3. Counsel for the petitioner contends that the impugned order should be quashed, as the policy, provided for development of additional area, and the sanction of the revised building plan, was violative of the rights of the society. It is contended that change in the zoning does not take into consideration the rights, vested in the members of the society, as changes, sanctioned therein, have affected their rights. It is further contended that the society did not grant any permission to the developer, did not file any application before the authorities for alteration of the zoning or grant of new licence and merger of the new licence area in the original licence of the society. Captain D.S. Giare had no authority to act on behalf of the society and, therefore, the present petition be allowed and the impugned order be quashed.

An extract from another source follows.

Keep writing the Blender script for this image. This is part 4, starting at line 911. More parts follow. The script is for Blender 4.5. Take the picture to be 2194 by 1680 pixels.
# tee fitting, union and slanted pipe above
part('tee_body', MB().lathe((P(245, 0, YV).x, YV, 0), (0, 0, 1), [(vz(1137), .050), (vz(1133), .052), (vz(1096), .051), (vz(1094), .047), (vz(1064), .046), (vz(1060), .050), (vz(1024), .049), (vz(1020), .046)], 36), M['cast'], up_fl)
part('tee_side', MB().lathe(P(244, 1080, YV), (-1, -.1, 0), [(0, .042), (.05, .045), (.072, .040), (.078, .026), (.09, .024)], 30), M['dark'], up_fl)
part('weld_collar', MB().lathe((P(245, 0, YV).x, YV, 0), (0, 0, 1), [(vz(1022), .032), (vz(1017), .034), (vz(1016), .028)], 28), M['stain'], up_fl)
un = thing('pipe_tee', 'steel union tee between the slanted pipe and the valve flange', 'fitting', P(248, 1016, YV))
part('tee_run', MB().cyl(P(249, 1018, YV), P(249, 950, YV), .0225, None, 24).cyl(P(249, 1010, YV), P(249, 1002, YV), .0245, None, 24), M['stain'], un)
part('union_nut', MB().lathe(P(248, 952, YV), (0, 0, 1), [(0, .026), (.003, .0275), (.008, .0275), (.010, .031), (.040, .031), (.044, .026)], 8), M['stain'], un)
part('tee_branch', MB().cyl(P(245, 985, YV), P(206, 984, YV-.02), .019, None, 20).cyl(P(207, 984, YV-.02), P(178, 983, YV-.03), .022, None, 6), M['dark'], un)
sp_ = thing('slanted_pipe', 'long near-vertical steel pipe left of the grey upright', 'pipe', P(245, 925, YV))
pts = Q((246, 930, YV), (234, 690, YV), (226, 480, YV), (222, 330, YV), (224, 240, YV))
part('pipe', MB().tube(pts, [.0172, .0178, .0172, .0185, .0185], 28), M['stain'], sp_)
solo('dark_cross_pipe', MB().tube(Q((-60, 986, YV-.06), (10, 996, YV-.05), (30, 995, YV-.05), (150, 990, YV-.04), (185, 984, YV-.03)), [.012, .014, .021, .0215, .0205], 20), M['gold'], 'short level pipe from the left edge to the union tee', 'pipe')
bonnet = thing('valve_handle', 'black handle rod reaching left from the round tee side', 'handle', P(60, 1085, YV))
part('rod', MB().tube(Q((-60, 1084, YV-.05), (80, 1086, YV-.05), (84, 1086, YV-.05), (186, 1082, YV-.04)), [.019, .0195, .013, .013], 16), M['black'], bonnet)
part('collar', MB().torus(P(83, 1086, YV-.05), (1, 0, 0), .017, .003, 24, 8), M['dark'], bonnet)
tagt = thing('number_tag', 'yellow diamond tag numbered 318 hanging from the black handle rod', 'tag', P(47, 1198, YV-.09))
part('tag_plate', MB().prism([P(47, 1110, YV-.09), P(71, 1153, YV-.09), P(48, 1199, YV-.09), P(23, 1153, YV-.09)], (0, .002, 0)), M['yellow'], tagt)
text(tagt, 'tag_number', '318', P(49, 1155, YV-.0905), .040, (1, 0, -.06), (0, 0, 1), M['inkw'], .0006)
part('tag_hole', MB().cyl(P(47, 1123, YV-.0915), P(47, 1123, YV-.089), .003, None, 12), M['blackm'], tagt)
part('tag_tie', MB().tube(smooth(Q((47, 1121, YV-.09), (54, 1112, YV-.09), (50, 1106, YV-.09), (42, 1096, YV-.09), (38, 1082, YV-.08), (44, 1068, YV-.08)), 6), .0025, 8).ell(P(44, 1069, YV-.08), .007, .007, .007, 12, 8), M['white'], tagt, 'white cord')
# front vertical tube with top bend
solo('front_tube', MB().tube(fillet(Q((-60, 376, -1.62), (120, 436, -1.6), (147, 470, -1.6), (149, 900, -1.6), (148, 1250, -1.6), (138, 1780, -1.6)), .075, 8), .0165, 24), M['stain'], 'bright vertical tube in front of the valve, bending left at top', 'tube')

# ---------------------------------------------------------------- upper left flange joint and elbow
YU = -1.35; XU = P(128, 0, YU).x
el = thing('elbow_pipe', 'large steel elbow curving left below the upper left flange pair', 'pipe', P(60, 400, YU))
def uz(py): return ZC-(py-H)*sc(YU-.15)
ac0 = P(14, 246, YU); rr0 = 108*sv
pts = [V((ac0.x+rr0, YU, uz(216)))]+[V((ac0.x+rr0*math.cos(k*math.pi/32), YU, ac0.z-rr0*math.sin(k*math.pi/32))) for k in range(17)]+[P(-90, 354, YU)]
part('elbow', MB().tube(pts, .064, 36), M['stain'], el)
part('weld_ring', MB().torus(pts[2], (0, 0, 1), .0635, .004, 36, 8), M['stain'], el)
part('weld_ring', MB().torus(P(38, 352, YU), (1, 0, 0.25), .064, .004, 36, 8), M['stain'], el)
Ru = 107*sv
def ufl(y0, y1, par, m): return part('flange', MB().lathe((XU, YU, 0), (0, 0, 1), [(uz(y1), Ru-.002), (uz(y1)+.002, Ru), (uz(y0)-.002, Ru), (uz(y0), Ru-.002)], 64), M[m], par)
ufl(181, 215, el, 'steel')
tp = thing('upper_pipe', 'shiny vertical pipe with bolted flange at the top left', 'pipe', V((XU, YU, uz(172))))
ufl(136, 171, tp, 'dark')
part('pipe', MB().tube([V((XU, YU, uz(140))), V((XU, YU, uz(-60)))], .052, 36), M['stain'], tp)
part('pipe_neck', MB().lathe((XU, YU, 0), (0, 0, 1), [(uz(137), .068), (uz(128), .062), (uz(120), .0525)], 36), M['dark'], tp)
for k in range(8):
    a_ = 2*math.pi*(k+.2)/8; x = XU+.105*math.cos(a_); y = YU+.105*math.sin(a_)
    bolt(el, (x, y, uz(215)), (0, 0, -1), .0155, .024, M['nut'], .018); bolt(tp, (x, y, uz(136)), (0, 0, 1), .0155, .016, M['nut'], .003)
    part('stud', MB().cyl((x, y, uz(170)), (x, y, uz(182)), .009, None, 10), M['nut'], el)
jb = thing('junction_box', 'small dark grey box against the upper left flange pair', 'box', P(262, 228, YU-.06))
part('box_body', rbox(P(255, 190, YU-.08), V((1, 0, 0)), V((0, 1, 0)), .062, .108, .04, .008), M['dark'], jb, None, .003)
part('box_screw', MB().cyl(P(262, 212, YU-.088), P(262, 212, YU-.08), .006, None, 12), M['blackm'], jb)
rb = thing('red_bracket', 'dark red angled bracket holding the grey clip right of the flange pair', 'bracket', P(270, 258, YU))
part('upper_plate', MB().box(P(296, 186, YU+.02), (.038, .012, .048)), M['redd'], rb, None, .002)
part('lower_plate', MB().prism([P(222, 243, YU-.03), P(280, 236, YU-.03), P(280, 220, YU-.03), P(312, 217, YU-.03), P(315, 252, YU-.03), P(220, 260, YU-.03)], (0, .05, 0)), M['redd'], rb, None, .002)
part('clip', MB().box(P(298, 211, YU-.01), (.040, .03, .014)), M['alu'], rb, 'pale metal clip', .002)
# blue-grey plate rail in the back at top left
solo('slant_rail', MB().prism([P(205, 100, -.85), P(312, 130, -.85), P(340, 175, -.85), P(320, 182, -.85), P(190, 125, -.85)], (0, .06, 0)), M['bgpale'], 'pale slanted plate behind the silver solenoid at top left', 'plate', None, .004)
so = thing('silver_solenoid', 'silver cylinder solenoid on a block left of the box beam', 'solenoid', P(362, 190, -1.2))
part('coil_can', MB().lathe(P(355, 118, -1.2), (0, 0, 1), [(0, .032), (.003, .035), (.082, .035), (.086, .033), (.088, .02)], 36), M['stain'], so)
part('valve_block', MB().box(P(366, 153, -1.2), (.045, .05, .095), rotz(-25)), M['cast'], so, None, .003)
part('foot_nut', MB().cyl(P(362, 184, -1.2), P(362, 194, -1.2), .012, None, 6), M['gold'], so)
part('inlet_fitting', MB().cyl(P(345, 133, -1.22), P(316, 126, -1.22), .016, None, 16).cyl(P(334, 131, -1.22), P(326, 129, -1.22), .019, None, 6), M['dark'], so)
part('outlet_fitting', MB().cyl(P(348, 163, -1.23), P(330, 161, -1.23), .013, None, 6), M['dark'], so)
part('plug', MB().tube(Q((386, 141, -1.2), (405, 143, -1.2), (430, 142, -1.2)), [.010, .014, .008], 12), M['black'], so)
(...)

4. We have heard learned Counsel for the petitioner and perused the paper book, as also the impugned order.

5. The Financial Commissioner and Principal Secretary to Government Haryana, Town and Country Planning Department has passed a detailed order, examined all issues, raised by the petitioner, and held against the petitioner. It has been specifically held that the application for grant of licence for additional area, was filed on 18.8.2003, by Captain D.S. Giare, the then President of the Society, who continued as President till 1.9.2004.

6. This fact is fortified by averments in the representation, filed by the petitioner, before respondent No. 1. It has also been held that at no stage was any communication received from the Society that the President was not competent to sign the application. As regards the competence of the developer to deposit licence fee and charges through letters, dated 6.10.2004 and 1.11.2004, with respect to acceptance of revised building plans etc., suffice it to say and as held by respondent No. 1, that a irrevocable special power of attorney and a general power of attorney had been executed by the society in favour of the developer, providing for such an arrangement. Thus, it is apparent that the application, filed by the developer, did not suffer for want of authority. A perusal of the impugned order reveals that the grant of an additional licence of 4.20 acres, in accordance with the revised parameters has been upheld by the authorities.

7. Relevant extract from the impugned order is reproduced as follows:

15. As far as the development of this licenced colony is concerned, the Society and the developer are one entity and the developer has also been authorised through irrevocable special power of attorney and general power of attorney as well as the bilateral agreement, dated 8.5.1999 for undertaking the activities relating to the development of the society. As has been corroborated from the dates and events submitted in the written statement of the Department, the Society has been requesting changes in the location of the building blocks, roads, open spaces and community sites in this complex and these have been approved by the Department keeping in view the applicable technical parameters. As far as the open spaces are concerned, the zoning plan provides for minimum 15% of organized open space in the form of totlots. The availability of 15% of organized open space has not been disputed by the society. The Director approved the revised zoning plan consequent upon alteration in the outer boundary of the scheme and to provide for better shopping facilities to the residents. While approving the building plans on 4.3.2005, the Director did not compromise with the basic technical parameters as the area under open spaces is approximately 17% in the revised plans against the minimum requirement of 15%. Hence keeping in view the above facts and circumstances, I find no illegality in approval of the revised zoning plan containing clauses to allow improved shopping faculties for the residents.

8. We find no illegality or error of jurisdiction in the impugned order, passed by respondent No. 1. The zoning plan and the licence have been sanctioned in accordance with law and pursuant to the agreement between the developer and the society. The contention that open spaces etc. have been reduced has been dealt with by respondent No. 1 and found to be incorrect. As no illegality is discernible in the impugned order, we find no reason to interfere. In case, there is any dispute between the builder and the society or within the society, the petitioner would be at liberty to seek adjudication thereof.

9. The present petition is dismissed being devoid of any merit.